◆ **WHAT YOU WILL DO**
Quote the whole listing word for word. Do not include the pictures.

◆ **RAW DATA**
________________________
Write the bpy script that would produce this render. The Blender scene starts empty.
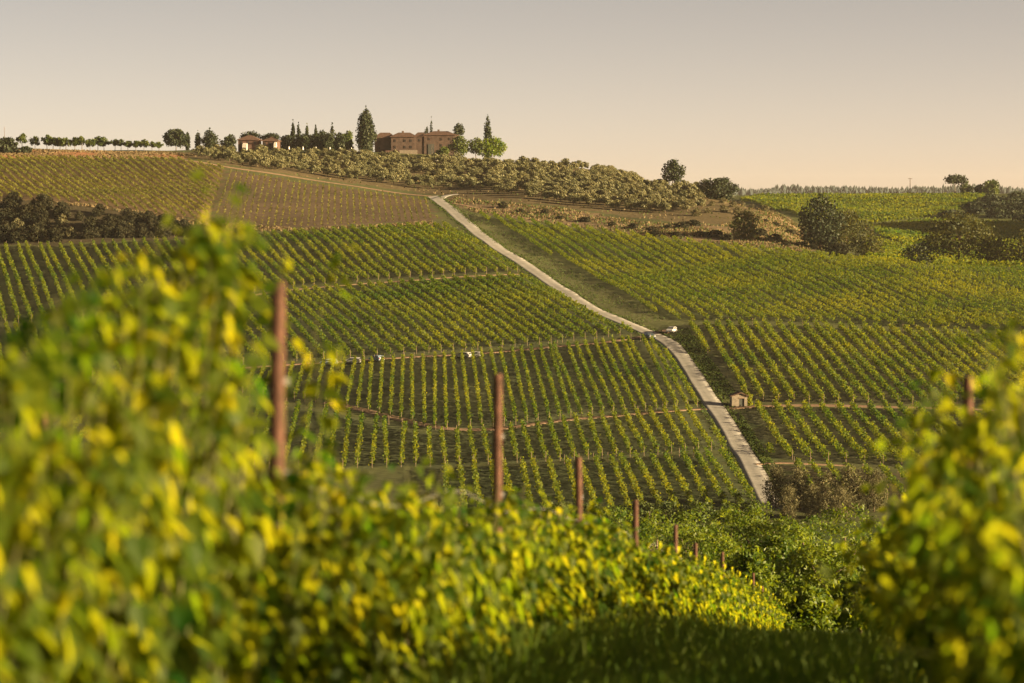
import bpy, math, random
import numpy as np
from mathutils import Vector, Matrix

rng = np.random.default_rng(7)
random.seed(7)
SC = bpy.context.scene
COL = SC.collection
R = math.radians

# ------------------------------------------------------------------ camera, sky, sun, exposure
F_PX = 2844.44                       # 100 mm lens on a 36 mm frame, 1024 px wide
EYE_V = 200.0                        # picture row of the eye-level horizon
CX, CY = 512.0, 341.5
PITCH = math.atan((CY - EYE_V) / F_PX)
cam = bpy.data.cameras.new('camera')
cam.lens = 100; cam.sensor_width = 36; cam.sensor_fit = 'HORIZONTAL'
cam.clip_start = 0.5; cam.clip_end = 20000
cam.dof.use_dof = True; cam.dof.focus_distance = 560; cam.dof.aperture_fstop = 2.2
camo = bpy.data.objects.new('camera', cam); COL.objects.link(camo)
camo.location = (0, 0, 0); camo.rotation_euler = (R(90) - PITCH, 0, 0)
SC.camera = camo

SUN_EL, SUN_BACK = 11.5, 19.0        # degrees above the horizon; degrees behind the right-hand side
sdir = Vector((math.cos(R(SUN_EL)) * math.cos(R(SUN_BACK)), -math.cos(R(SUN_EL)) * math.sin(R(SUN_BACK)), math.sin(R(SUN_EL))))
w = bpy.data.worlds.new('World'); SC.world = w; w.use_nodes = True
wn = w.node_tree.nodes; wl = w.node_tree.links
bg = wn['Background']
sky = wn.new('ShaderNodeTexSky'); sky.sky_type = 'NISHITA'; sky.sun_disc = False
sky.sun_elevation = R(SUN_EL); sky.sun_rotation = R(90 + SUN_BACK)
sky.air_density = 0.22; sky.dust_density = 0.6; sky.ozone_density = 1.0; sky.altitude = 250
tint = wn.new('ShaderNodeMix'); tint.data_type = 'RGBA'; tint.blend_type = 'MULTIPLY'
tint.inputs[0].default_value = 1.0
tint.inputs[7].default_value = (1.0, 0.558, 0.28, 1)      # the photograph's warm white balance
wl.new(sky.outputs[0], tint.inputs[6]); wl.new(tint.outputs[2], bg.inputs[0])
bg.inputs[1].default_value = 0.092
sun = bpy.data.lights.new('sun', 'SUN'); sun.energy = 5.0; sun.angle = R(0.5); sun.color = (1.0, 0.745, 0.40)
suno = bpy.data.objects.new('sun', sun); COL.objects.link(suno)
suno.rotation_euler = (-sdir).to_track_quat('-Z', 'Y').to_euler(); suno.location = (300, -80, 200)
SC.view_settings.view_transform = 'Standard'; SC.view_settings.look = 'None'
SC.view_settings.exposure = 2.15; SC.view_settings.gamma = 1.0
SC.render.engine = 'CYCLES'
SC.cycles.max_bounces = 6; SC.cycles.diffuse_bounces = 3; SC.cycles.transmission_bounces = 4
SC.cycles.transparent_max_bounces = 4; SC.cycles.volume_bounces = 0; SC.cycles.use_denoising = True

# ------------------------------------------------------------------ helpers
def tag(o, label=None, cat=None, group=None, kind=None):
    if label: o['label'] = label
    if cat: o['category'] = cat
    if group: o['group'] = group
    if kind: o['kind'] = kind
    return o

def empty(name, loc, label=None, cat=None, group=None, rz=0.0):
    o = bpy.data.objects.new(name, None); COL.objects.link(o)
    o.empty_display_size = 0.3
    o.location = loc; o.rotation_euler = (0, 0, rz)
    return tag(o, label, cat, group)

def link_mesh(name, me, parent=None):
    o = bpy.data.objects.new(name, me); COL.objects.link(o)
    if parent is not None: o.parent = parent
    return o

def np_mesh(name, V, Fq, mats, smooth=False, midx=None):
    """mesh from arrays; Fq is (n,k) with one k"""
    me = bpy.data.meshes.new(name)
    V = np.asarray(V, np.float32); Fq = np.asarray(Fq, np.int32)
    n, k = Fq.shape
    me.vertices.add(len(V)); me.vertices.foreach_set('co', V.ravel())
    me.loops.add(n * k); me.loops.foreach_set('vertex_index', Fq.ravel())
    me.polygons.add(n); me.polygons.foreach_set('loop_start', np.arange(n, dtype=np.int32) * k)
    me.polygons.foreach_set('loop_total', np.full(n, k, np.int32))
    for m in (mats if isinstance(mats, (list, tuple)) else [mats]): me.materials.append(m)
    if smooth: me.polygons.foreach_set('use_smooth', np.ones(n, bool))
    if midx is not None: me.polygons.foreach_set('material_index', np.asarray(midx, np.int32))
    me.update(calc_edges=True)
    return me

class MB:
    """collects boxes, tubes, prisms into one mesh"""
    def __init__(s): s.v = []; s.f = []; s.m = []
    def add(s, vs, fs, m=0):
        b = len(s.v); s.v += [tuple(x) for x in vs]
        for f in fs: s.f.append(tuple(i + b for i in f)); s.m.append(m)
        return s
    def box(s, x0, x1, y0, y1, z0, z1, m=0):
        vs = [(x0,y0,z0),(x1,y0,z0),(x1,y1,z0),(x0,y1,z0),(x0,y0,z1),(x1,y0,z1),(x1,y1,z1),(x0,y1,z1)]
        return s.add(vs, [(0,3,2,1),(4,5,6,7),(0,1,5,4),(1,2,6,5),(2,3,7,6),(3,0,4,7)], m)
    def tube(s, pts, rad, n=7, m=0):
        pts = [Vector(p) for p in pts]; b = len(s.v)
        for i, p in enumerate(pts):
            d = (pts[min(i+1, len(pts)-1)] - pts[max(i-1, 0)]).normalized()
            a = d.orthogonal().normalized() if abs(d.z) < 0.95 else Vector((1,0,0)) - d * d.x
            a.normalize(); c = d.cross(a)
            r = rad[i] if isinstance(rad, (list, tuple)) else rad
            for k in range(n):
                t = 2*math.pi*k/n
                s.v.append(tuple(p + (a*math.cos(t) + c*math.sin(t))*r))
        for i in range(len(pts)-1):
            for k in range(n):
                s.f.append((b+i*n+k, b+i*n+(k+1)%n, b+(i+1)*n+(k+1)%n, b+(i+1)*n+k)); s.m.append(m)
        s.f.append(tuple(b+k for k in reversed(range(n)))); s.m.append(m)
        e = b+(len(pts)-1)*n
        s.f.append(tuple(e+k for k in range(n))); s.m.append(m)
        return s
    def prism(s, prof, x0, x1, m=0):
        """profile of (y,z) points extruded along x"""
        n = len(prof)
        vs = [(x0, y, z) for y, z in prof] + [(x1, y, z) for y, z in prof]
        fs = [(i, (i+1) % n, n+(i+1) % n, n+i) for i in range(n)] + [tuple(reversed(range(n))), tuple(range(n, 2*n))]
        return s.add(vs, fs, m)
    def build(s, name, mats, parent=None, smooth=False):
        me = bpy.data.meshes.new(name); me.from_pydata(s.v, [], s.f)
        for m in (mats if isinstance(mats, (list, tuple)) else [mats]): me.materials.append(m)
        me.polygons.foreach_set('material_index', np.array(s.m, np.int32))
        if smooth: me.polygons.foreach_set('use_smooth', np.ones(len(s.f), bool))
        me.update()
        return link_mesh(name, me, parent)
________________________
◆ **COMPLETED EXERCISE**
Write the bpy script that would produce this render. The Blender scene starts empty.
import bpy, math, random
import numpy as np
from mathutils import Vector, Matrix

rng = np.random.default_rng(7)
random.seed(7)
SC = bpy.context.scene
COL = SC.collection
R = math.radians

# ------------------------------------------------------------------ camera, sky, sun, exposure
F_PX = 2844.44                       # 100 mm lens on a 36 mm frame, 1024 px wide
EYE_V = 200.0                        # picture row of the eye-level horizon
CX, CY = 512.0, 341.5
PITCH = math.atan((CY - EYE_V) / F_PX)
cam = bpy.data.cameras.new('camera')
cam.lens = 100; cam.sensor_width = 36; cam.sensor_fit = 'HORIZONTAL'
cam.clip_start = 0.5; cam.clip_end = 20000
cam.dof.use_dof = True; cam.dof.focus_distance = 560; cam.dof.aperture_fstop = 2.2
camo = bpy.data.objects.new('camera', cam); COL.objects.link(camo)
camo.location = (0, 0, 0); camo.rotation_euler = (R(90) - PITCH, 0, 0)
SC.camera = camo

SUN_EL, SUN_BACK = 11.5, 19.0        # degrees above the horizon; degrees behind the right-hand side
sdir = Vector((math.cos(R(SUN_EL)) * math.cos(R(SUN_BACK)), -math.cos(R(SUN_EL)) * math.sin(R(SUN_BACK)), math.sin(R(SUN_EL))))
w = bpy.data.worlds.new('World'); SC.world = w; w.use_nodes = True
wn = w.node_tree.nodes; wl = w.node_tree.links
bg = wn['Background']
sky = wn.new('ShaderNodeTexSky'); sky.sky_type = 'NISHITA'; sky.sun_disc = False
sky.sun_elevation = R(SUN_EL); sky.sun_rotation = R(90 + SUN_BACK)
sky.air_density = 0.22; sky.dust_density = 0.6; sky.ozone_density = 1.0; sky.altitude = 250
tint = wn.new('ShaderNodeMix'); tint.data_type = 'RGBA'; tint.blend_type = 'MULTIPLY'
tint.inputs[0].default_value = 1.0
tint.inputs[7].default_value = (1.0, 0.558, 0.28, 1)      # the photograph's warm white balance
wl.new(sky.outputs[0], tint.inputs[6]); wl.new(tint.outputs[2], bg.inputs[0])
bg.inputs[1].default_value = 0.092
sun = bpy.data.lights.new('sun', 'SUN'); sun.energy = 5.0; sun.angle = R(0.5); sun.color = (1.0, 0.745, 0.40)
suno = bpy.data.objects.new('sun', sun); COL.objects.link(suno)
suno.rotation_euler = (-sdir).to_track_quat('-Z', 'Y').to_euler(); suno.location = (300, -80, 200)
SC.view_settings.view_transform = 'Standard'; SC.view_settings.look = 'None'
SC.view_settings.exposure = 2.15; SC.view_settings.gamma = 1.0
SC.render.engine = 'CYCLES'
SC.cycles.max_bounces = 6; SC.cycles.diffuse_bounces = 3; SC.cycles.transmission_bounces = 4
SC.cycles.transparent_max_bounces = 4; SC.cycles.volume_bounces = 0; SC.cycles.use_denoising = True

# ------------------------------------------------------------------ helpers
def tag(o, label=None, cat=None, group=None, kind=None):
    if label: o['label'] = label
    if cat: o['category'] = cat
    if group: o['group'] = group
    if kind: o['kind'] = kind
    return o

def empty(name, loc, label=None, cat=None, group=None, rz=0.0):
    o = bpy.data.objects.new(name, None); COL.objects.link(o)
    o.empty_display_size = 0.3
    o.location = loc; o.rotation_euler = (0, 0, rz)
    return tag(o, label, cat, group)

def link_mesh(name, me, parent=None):
    o = bpy.data.objects.new(name, me); COL.objects.link(o)
    if parent is not None: o.parent = parent
    return o

def np_mesh(name, V, Fq, mats, smooth=False, midx=None):
    """mesh from arrays; Fq is (n,k) with one k"""
    me = bpy.data.meshes.new(name)
    V = np.asarray(V, np.float32); Fq = np.asarray(Fq, np.int32)
    n, k = Fq.shape
    me.vertices.add(len(V)); me.vertices.foreach_set('co', V.ravel())
    me.loops.add(n * k); me.loops.foreach_set('vertex_index', Fq.ravel())
    me.polygons.add(n); me.polygons.foreach_set('loop_start', np.arange(n, dtype=np.int32) * k)
    me.polygons.foreach_set('loop_total', np.full(n, k, np.int32))
    for m in (mats if isinstance(mats, (list, tuple)) else [mats]): me.materials.append(m)
    if smooth: me.polygons.foreach_set('use_smooth', np.ones(n, bool))
    if midx is not None: me.polygons.foreach_set('material_index', np.asarray(midx, np.int32))
    me.update(calc_edges=True)
    return me

class MB:
    """collects boxes, tubes, prisms into one mesh"""
    def __init__(s): s.v = []; s.f = []; s.m = []
    def add(s, vs, fs, m=0):
        b = len(s.v); s.v += [tuple(x) for x in vs]
        for f in fs: s.f.append(tuple(i + b for i in f)); s.m.append(m)
        return s
    def box(s, x0, x1, y0, y1, z0, z1, m=0):
        vs = [(x0,y0,z0),(x1,y0,z0),(x1,y1,z0),(x0,y1,z0),(x0,y0,z1),(x1,y0,z1),(x1,y1,z1),(x0,y1,z1)]
        return s.add(vs, [(0,3,2,1),(4,5,6,7),(0,1,5,4),(1,2,6,5),(2,3,7,6),(3,0,4,7)], m)
    def tube(s, pts, rad, n=7, m=0):
        pts = [Vector(p) for p in pts]; b = len(s.v)
        for i, p in enumerate(pts):
            d = (pts[min(i+1, len(pts)-1)] - pts[max(i-1, 0)]).normalized()
            a = d.orthogonal().normalized() if abs(d.z) < 0.95 else Vector((1,0,0)) - d * d.x
            a.normalize(); c = d.cross(a)
            r = rad[i] if isinstance(rad, (list, tuple)) else rad
            for k in range(n):
                t = 2*math.pi*k/n
                s.v.append(tuple(p + (a*math.cos(t) + c*math.sin(t))*r))
        for i in range(len(pts)-1):
            for k in range(n):
                s.f.append((b+i*n+k, b+i*n+(k+1)%n, b+(i+1)*n+(k+1)%n, b+(i+1)*n+k)); s.m.append(m)
        s.f.append(tuple(b+k for k in reversed(range(n)))); s.m.append(m)
        e = b+(len(pts)-1)*n
        s.f.append(tuple(e+k for k in range(n))); s.m.append(m)
        return s
    def prism(s, prof, x0, x1, m=0):
        """profile of (y,z) points extruded along x"""
        n = len(prof)
        vs = [(x0, y, z) for y, z in prof] + [(x1, y, z) for y, z in prof]
        fs = [(i, (i+1) % n, n+(i+1) % n, n+i) for i in range(n)] + [tuple(reversed(range(n))), tuple(range(n, 2*n))]
        return s.add(vs, fs, m)
    def build(s, name, mats, parent=None, smooth=False):
        me = bpy.data.meshes.new(name); me.from_pydata(s.v, [], s.f)
        for m in (mats if isinstance(mats, (list, tuple)) else [mats]): me.materials.append(m)
        me.polygons.foreach_set('material_index', np.array(s.m, np.int32))
        if smooth: me.polygons.foreach_set('use_smooth', np.ones(len(s.f), bool))
        me.update()
        return link_mesh(name, me, parent)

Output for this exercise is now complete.